(Scene modeling code data)
■ ■ ■ ■ ■ ■ ■
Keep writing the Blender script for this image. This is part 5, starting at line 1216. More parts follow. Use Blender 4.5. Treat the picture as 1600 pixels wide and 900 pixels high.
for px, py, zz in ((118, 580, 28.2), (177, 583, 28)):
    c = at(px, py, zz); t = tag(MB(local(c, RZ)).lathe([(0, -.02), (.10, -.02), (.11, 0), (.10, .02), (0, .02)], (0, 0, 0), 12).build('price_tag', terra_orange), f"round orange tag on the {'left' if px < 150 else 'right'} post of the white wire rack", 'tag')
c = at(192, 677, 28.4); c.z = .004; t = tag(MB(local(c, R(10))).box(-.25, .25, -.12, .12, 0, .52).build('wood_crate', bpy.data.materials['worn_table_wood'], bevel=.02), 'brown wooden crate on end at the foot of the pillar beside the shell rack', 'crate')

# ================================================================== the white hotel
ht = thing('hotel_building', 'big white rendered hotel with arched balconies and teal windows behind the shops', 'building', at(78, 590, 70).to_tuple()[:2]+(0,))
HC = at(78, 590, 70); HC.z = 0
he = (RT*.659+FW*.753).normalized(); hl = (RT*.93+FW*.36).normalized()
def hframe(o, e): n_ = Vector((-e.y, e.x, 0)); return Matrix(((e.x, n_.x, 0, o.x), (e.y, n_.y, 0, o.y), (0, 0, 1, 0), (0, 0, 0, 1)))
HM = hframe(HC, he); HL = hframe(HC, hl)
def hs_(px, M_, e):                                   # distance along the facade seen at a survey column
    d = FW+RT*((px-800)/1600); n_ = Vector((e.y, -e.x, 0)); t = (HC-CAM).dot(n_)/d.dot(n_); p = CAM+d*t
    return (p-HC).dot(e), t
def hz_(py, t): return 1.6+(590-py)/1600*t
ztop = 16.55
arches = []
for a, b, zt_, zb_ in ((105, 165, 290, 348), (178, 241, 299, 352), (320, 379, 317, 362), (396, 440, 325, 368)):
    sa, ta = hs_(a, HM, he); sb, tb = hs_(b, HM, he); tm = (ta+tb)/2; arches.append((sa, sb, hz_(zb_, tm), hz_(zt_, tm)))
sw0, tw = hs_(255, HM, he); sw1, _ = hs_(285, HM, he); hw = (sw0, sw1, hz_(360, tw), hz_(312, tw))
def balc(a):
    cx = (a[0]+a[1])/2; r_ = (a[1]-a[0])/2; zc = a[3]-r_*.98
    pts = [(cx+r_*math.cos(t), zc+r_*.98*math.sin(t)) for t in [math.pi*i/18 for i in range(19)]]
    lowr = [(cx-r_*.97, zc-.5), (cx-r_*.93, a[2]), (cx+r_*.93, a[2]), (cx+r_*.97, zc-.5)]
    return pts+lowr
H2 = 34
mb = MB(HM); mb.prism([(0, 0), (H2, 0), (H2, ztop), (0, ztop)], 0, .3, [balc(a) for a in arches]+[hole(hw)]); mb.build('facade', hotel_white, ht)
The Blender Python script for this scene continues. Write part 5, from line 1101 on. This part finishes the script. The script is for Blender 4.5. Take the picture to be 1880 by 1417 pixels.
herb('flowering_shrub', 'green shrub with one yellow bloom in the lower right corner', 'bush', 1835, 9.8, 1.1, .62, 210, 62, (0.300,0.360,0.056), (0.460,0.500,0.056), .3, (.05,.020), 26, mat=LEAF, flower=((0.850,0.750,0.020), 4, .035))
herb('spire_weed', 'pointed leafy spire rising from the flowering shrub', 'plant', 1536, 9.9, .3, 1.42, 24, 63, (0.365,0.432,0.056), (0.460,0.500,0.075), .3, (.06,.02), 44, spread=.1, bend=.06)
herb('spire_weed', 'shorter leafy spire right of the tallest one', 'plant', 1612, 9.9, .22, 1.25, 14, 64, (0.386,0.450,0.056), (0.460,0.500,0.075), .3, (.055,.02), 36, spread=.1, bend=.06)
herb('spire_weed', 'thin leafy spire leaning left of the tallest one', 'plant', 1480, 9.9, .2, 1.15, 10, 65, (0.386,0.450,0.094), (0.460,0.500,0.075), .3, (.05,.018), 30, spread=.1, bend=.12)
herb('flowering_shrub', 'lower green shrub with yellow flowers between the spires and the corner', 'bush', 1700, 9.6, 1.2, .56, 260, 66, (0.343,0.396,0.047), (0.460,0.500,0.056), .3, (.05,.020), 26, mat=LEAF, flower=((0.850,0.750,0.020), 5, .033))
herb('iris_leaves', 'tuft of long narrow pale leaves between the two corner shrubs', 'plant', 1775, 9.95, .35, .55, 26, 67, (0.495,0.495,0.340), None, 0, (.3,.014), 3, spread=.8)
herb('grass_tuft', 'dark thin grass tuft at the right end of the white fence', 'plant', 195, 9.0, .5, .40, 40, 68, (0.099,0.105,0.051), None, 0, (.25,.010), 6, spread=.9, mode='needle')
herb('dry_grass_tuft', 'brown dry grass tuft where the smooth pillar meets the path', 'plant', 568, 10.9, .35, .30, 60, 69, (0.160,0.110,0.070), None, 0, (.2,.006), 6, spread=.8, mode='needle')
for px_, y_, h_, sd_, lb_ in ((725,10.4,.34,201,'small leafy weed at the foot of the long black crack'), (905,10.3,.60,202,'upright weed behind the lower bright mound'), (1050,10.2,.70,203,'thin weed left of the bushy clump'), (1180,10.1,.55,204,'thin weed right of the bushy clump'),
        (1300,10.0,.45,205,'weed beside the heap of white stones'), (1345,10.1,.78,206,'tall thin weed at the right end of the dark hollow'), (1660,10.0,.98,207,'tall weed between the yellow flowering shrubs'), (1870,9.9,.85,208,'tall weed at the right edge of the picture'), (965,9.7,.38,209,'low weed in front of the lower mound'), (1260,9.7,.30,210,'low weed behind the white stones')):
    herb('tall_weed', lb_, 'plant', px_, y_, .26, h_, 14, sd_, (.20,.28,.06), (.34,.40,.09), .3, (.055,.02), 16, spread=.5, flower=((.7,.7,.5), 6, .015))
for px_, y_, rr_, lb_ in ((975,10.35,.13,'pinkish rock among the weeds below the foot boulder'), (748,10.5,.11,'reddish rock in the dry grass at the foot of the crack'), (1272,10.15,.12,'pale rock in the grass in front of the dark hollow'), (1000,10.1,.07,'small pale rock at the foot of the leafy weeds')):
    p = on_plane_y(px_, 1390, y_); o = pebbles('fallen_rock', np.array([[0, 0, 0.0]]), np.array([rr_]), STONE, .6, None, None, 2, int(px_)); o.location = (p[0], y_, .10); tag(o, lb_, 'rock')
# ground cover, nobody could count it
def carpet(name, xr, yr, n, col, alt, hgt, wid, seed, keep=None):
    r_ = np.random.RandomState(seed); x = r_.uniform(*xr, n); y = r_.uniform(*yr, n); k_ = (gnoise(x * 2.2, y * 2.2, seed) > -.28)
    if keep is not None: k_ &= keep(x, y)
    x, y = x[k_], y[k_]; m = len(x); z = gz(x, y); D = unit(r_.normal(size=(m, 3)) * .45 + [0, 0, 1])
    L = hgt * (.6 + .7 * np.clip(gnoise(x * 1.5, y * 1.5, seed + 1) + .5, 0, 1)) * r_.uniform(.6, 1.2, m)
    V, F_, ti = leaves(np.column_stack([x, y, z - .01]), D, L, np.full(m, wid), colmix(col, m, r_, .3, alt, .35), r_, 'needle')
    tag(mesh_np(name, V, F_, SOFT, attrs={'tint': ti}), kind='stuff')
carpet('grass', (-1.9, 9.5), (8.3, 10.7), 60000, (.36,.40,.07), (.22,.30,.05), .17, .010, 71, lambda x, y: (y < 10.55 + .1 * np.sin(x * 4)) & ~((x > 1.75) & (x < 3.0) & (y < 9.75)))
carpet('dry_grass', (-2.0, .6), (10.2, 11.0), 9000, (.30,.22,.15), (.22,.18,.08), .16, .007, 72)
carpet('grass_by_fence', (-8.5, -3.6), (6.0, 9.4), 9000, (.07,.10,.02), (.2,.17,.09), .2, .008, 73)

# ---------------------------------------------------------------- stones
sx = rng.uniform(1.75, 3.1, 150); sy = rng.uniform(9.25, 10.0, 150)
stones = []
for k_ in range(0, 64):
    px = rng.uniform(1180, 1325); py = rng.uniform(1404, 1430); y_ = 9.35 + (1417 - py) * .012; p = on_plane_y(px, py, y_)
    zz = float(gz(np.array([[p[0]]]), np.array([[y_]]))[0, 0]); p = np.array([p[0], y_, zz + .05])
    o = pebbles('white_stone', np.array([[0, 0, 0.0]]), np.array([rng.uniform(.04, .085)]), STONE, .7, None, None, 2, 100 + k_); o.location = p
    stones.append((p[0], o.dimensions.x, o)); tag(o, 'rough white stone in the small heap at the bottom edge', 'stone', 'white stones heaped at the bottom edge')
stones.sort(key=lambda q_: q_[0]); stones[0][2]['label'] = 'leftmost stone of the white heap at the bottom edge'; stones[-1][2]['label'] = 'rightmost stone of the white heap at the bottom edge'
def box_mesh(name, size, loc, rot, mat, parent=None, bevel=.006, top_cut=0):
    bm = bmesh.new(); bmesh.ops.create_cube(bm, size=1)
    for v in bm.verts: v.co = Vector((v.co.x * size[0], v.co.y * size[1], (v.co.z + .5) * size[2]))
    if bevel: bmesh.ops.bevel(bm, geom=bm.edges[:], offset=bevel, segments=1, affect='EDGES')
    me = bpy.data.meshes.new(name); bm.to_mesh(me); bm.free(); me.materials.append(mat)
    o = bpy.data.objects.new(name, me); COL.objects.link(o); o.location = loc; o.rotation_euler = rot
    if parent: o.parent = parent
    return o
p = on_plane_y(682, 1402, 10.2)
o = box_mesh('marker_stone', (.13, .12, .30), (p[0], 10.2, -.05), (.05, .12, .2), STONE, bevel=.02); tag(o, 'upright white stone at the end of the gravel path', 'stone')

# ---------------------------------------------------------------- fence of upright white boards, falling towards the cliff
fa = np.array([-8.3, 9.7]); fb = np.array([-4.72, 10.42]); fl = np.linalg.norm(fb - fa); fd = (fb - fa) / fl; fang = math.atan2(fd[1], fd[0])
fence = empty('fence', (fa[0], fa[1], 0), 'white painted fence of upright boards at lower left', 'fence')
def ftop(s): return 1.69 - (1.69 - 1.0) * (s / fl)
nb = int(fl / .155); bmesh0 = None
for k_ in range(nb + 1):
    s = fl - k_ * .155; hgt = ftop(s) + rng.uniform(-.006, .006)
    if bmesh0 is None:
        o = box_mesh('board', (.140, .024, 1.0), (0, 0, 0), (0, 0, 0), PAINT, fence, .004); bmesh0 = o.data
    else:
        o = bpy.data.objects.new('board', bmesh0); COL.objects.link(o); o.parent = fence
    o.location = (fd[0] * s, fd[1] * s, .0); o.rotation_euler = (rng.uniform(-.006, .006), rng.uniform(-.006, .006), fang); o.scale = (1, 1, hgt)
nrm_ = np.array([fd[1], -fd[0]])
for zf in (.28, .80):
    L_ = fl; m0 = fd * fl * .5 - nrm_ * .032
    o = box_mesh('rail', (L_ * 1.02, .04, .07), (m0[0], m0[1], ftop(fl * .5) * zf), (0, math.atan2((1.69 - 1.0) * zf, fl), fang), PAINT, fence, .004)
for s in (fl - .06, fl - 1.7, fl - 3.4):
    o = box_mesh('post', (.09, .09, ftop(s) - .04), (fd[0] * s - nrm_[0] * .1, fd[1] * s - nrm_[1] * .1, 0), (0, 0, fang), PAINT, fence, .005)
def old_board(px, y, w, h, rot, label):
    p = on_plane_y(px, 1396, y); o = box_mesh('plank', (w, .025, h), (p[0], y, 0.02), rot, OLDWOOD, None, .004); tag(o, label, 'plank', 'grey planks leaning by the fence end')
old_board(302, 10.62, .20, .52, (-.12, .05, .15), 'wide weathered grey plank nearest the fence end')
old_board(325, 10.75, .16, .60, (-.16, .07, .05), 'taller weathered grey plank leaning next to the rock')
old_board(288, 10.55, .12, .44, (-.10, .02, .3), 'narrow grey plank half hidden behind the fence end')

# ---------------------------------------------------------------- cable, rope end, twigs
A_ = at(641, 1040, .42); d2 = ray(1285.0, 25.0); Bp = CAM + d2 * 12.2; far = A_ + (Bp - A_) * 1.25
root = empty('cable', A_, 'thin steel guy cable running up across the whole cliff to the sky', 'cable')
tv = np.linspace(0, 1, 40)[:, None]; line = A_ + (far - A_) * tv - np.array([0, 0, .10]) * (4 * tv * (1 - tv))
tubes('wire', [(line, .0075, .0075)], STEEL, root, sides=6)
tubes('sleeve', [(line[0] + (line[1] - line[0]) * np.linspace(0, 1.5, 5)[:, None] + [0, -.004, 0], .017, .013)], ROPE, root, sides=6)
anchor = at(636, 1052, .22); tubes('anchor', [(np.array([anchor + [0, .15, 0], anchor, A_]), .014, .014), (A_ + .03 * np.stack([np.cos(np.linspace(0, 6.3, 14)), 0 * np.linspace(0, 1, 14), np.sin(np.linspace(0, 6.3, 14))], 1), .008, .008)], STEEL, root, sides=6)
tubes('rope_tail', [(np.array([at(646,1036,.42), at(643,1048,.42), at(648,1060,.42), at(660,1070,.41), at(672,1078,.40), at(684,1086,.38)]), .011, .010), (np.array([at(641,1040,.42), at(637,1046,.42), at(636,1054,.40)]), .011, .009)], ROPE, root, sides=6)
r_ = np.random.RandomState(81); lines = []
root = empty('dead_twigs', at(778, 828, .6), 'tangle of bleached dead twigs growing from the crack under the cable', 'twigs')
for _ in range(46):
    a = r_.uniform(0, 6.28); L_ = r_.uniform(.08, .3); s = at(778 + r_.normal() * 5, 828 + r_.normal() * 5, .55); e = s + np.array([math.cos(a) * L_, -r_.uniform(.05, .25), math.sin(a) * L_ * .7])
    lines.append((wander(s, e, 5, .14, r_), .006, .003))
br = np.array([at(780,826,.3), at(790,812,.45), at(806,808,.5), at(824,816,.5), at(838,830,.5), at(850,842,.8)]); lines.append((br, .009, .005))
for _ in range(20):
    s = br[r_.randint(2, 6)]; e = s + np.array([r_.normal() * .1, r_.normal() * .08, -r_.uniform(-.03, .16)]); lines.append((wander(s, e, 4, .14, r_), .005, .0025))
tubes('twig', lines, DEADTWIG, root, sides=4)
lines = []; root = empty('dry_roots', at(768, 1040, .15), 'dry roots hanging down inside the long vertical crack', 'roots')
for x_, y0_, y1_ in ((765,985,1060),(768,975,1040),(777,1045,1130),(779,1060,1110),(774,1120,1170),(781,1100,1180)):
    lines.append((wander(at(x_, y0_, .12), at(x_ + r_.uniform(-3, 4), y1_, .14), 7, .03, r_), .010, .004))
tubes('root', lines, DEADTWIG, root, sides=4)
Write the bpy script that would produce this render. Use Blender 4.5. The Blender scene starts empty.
■ ■ ■ ■ ■ ■ ■
▶ _TASK OBJECTIVE_: Exactly as they appear, retype the lines from the start of the records through the line containing "c = at(192, 677, 28.4);".

▶ _EXPECTED ANSWER_:
Keep writing the Blender script for this image. This is part 5, starting at line 1216. More parts follow. Use Blender 4.5. Treat the picture as 1600 pixels wide and 900 pixels high.
for px, py, zz in ((118, 580, 28.2), (177, 583, 28)):
    c = at(px, py, zz); t = tag(MB(local(c, RZ)).lathe([(0, -.02), (.10, -.02), (.11, 0), (.10, .02), (0, .02)], (0, 0, 0), 12).build('price_tag', terra_orange), f"round orange tag on the {'left' if px < 150 else 'right'} post of the white wire rack", 'tag')
c = at(192, 677, 28.4); c.z = .004; t = tag(MB(local(c, R(10))).box(-.25, .25, -.12, .12, 0, .52).build('wood_crate', bpy.data.materials['worn_table_wood'], bevel=.02), 'brown wooden crate on end at the foot of the pillar beside the shell rack', 'crate')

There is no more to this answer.